After Buffett's team initiated a position of nearly 18 million Alphabet shares in Q3 2024, it sat untouched for a full quarter. Then Abel took over and more than tripled it to 57.8 million shares — worth approximately $16.6 to $17 billion as of March 31, according to The Globe and Mail and Business Insider. That makes Alphabet Berkshire's seventh-largest holding, per CNBC.
Google's dominance in search and advertising, combined with its cloud and AI infrastructure, makes it one of the most defensible large-cap tech positions available.

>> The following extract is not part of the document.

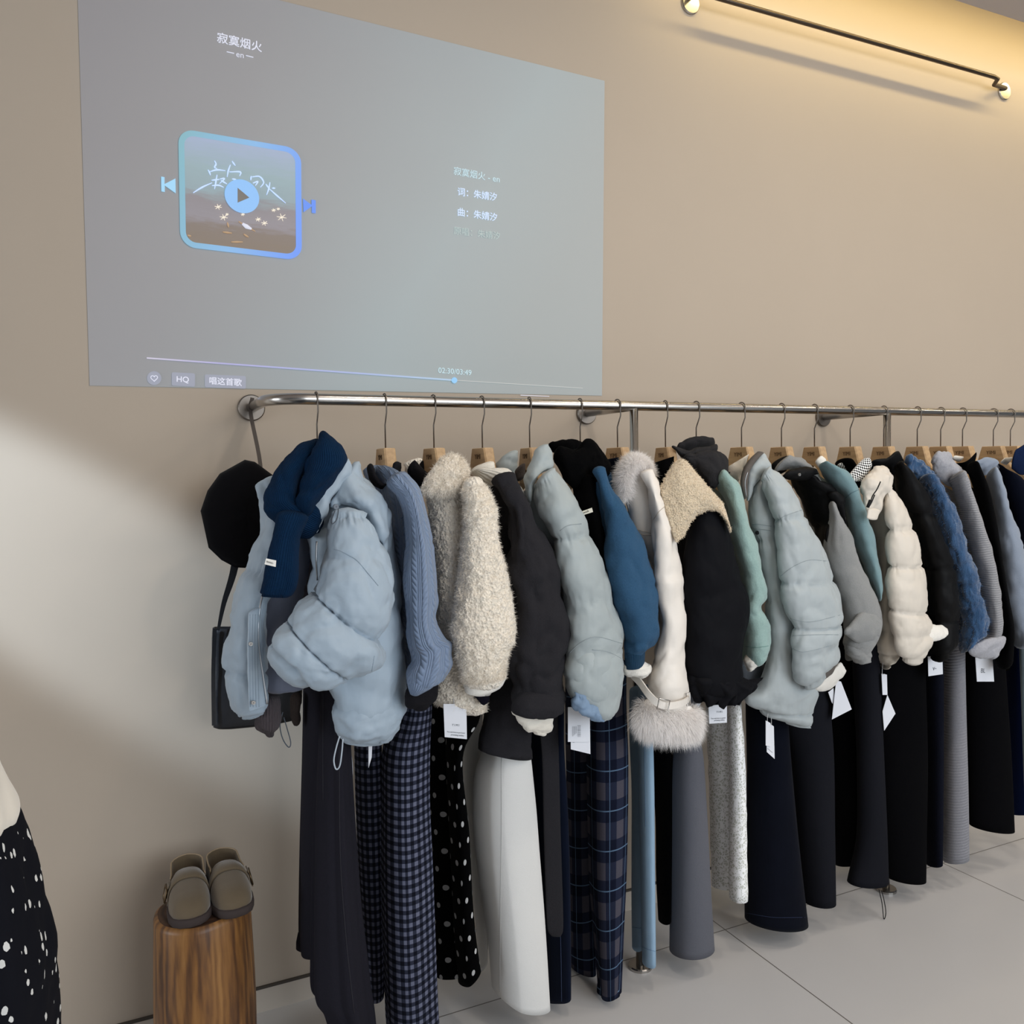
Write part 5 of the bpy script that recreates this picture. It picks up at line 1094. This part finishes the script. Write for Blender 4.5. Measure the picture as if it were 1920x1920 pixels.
    for i, (s, x) in enumerate(path):
        e = abs(i-9)/9; h = .060 + .012*math.cos(e*PI/2) + .008*max(0, (e-.75)*4)
        for k, z in ((1.0, .016), (1.03, .03), (1.0, h*.8), (.95, h)): vs.append(W(s if s < .97 else s+.0, x*k, z))
    for i in range(len(path)-1):
        for k in range(3): fs.append((i*4+k, (i+1)*4+k, (i+1)*4+k+1, i*4+k+1))
    o = mesh('heel_counter', vs, fs, ms.m, g, True); md = o.modifiers.new('s', 'SOLIDIFY'); md.thickness = .003
    tube('rim', [vs[i*4+3] for i in range(len(path))], .0018, mi, g, 6)
    # strap over the instep with buckle on the outer side
    sv = []; fs = []
    for k, s in enumerate((.36, .38, .49, .51)):
        a, b = half(s); h = np.interp(s, st, hh); lift = .0065 if k in (1, 2) else .0012
        for j in range(m_+1):
            q = PI*j/m_; x = math.cos(q); xx = (a if x > 0 else b)*math.copysign(abs(x)**.8, x)*(1+lift*14); sv.append(W(s, xx, .018+(h+lift)*math.sin(q)**.75))
    for i in range(3):
        for j in range(m_): fs.append((i*(m_+1)+j, i*(m_+1)+j+1, (i+1)*(m_+1)+j+1, (i+1)*(m_+1)+j))
    so = o = mesh('strap', sv, fs, ms.m, g, True); md = o.modifiers.new('s', 'SOLIDIFY'); md.thickness = .002
    for i_ in (0, 3): tube('strap_stitch', [np.array(sv[i_*(m_+1)+j])+[0, 0, .0012] for j in range(m_+1)], .0007, med, g, 5)
    a, b = half(.44)
    tube('buckle', [W(.385, a*1.24, .028), W(.50, a*1.28, .028), W(.50, a*1.14, .058), W(.385, a*1.10, .058)], .0026, steel('antique_brass', '#6b5a44', .4), so, 8, True)
    tube('buckle_prong', [W(.44, a*1.11, .030), W(.44, a*1.03, .060)], .0015, MATS['antique_brass'], so, 6)
    ribbon('strap_end', [W(.44, a*1.0, .066), W(.44, a*1.17, .046), W(.44, a*1.25, .022)], .026, .003, ms.m, so, ax, 4)
A, B = PZ(361, 1742, ZT), PZ(440, 1725, ZT)
clog('left clog of the brown suede pair on the log stool, buckle facing left', (A[0]-.002, A[1]+.004), (A[0]+.007, A[1]+.250), 1)
clog('right clog of the brown suede pair on the log stool, buckle facing right', (B[0]+.003, B[1]+.004), (B[0]-.006, B[1]+.250), -1)

# ---------------------------------------------------------------- dressed stand at the left edge
def stand():
    Y = (-1.20, -1.20)
    c = P(-90, 1900, -1.20)
    g = thing('dress_stand', (c[0], c[1], 0), 'dress stand at the lower left edge wearing the floral skirt', 'dress stand')
    mt = steel('stand_metal', '#7a7672', .35)
    disc('base', (c[0], c[1], 0), .14, .012, (0, 0, 1), mt, g, 40); tube('pole', [(c[0], c[1], .01), (c[0], c[1], 1.05)], .012, mt, g, 14)
    L('torso', g, wool('linen_cover', '#b9ac98', .1), '-170,1060,-20,1060,.07;-190,1150,-30,1150,.08;-170,1260,-48,1260,.07;-190,1400,-25,1400,.08', Y, t=.08)
    b = garment('blouse', 'cream blouse hem over the floral skirt at the lower left edge', 'blouse', (-60, 1450, -1.2))
    L('blouse', b, wool('cream_silk', '#d3ccc0', .04, 40, .1), '-165,1040,-25,1040,.06;-225,1120,-2,1120,.09;-215,1260,-30,1260,.085;-220,1380,-12,1385,.10;-235,1450,12,1462,.115;-235,1520,32,1515,.12;-190,1600,-10,1562,.11', Y, caps='ro', wr=(.008, 9), n=56)
    s = garment('floral_skirt', 'black midi skirt with small white flowers at the lower left edge', 'skirt', (-60, 1750, -1.2))
    L('skirt', s, floral('dark_floral', '#0c0d14', '#c9c9c6'), '-185,1470,14,1470,.10;-205,1530,38,1530,.115;-225,1600,58,1600,.125;-245,1700,82,1700,.135;-262,1790,99,1790,.145;-275,1900,105,1900,.15;-285,2050,108,2050,.15;-290,2230,110,2230,.15', Y, caps='ro', fold=(6, .006, .2), wr=(.006, 10), n=80)
stand()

The Delta stake — 39.8 million shares worth $2.65 billion, representing a 6.1% stake in the Atlanta-based carrier — is a different kind of bet. It's a contrarian move back into an industry Buffett famously torched in April 2020, calling it a changed world. According to Reuters, Delta is now regarded as among the best-run large U.S. airlines. Delta shares jumped 3.3% in after-hours trading on the disclosure.
Two New Small Bets
Berkshire initiated a $55 million position in Macy's — 3 million shares — per The Globe and Mail. Macy's stock jumped 6.3% after-hours. Small bet, but Berkshire's stamp of approval alone moves a stock like that.
Berkshire also more than doubled its New York Times stake, now owning roughly 15 million shares valued at approximately $1.3 billion, and holding 9.4% of the company's stock, according to Business Insider and The Globe and Mail.
Beyond the Headlines
Most headlines framed this as "Berkshire returns to airlines" — a feel-good Buffett redemption arc narrative. The broader picture is that Greg Abel conducted a controlled demolition of the Combs portfolio while simultaneously concentrating Berkshire's equity exposure into fewer, larger, more deliberate positions. This is portfolio architecture, not stock-picking.
CNBC noted that Abel oversees 94% of Berkshire's stock holdings, with Ted Weschler handling the remaining 6%. Abel told Berkshire in February he consults Buffett — who remains chairman and still comes in five days a week at age 95 — on investments and capital allocation. These are Abel's decisions.
Also largely absent from coverage: the Chevron sale into rising oil prices is the biggest single trade of the quarter by dollar amount. That deserved its own headline.
What This Means for Regular People
If you own Berkshire shares, you own a company that just slimmed its portfolio to roughly 24 positions, dumped $24 billion in stock, and is sitting on a cash hoard nearing $400 billion. Buffett himself has acknowledged displeasure with the current investing backdrop, according to CNBC.
Abel is building something leaner and more concentrated. Whether that's genius or overconfidence depends entirely on what the market does next. But one thing is clear: the Combs era is over, and Abel isn't easing into this job.